Conrad Atkinson, "The Wicked Proposition of the West"
Left: The Wicked Proposition of the West, 1995
From the catalogue "Mining in Technicolor"

Over the last 25 years, Atkinson has employed many strategies. His work marries the traditional mimetic impulse - reproducing the world so as to better understand it - with the contemporary urge to evaluate data. Thus, he has juxtaposed pay-packets with ticker-tape, related videotaped confessionals to literature's classics, and "remade" objects from newspapers to clothes to land mines. Frequently, his viewers are deluged with information: statistics, billboards, flyers, invoices, letters, graffiti. But, always, their assembly has a formal propriety. For the artist applies meticulous care to how he orders it.

Of course his process has been shaped by art history, by predecessors such as Schwitters and Paolozzi. But critics who link him too tightly with conceptualists (even contemporaries like Joseph Beuys or Hans Haacke) make a comparison that Atkinson himself resists:

"Throughout the '70s and '80s, I felt very much resentment at being bracketed in with that group of conceptual artists who utilized language and installations and image and text...It seemed to me that the conceptual art movement was profoundly academic and rooted in an attempt to corral practice and marginalise it...My models were Wordsworth, Shelley, Dickens, Dylan and Presley...the popular poetry of the streets with a call to action."

That reproach comes from 1991, and the introduction to a reprinted 1983 lecture ("The State of the Art & the Art of the State").
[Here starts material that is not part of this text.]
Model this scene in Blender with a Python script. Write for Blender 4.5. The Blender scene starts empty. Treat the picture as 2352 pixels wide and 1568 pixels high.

In the same Introduction, Atkinson describes his text: "What I'm offering is not so much a resolution, commentary, history, political analysis or an academic working through of themes...I'm presenting an agglomeration of feelings, events, observations which I hope produce a meaning through their texture, rhythms and their sounds." It would be a fair description of his art itself, for that art works very much through projected layers. Relying on the viewer to participate, Atkinson sets in motion numerous outward ripples - a provocative counterpoint of referents and resonances. Over the years, he has distilled this more and more clearly. As curator Laurence Rinder wrote in 1996, "his latter work has become increasingly poetic, elliptical and open-ended in nature."

But Atkinson's work differs from art whose ideas require an art-world context. His newspaper cuttings and stills are not "about" advertising or photography. They are about people, their situations and their thoughts. Atkinson has managed to avoid much modernist vanity, and the self-involvement physical objects can exude. He always makes an attempt to work quite openly - so what you know about his works is not exclusively visual. Fundamentally, what you know comes from shared human experience.

The starting-point for everything, he likes to note, is always a thorough questioning. "I always try to look at something, then extend it outwards. I'll ask, 'OK, what does it this bus pass really mean? What is its real value to the person who bought it? What can it do for them? What is it worth - economically, emotionally?'

Then: 'What are the things which make it so?'" He sees the found object as radiating consequence. But he presents them by making traditional choices. Atkinson carefully considers spatial balance and grouping. As he puts it, "I still make the kinds of formal decisions I made as a painter. I have to do it that way, to achieve coherence." Says the young English artist-activist David Campany:

"There is no Conrad Atkinson signature style; he doesn't even have the consistency you find in Hans Haacke. But signature style can be an excuse for ignoring form. And form is one of the things Atkinson really considers."

Campany, whose own photography and billboard work is issue-based, is typical of many younger artists moved by Atkinson's stance. (In 1978, when he mounted the New York show called Material, a young American art collective renamed itself in homage to Atkinson, as 'Group Material'.) For several generations, his work has been a strong influence. It is not even so much that they know his name, but that - in Britain's art world - he pioneered their tools. Atkinson is deft at intervention; he makes it feasible for "low" art to comment on "culture".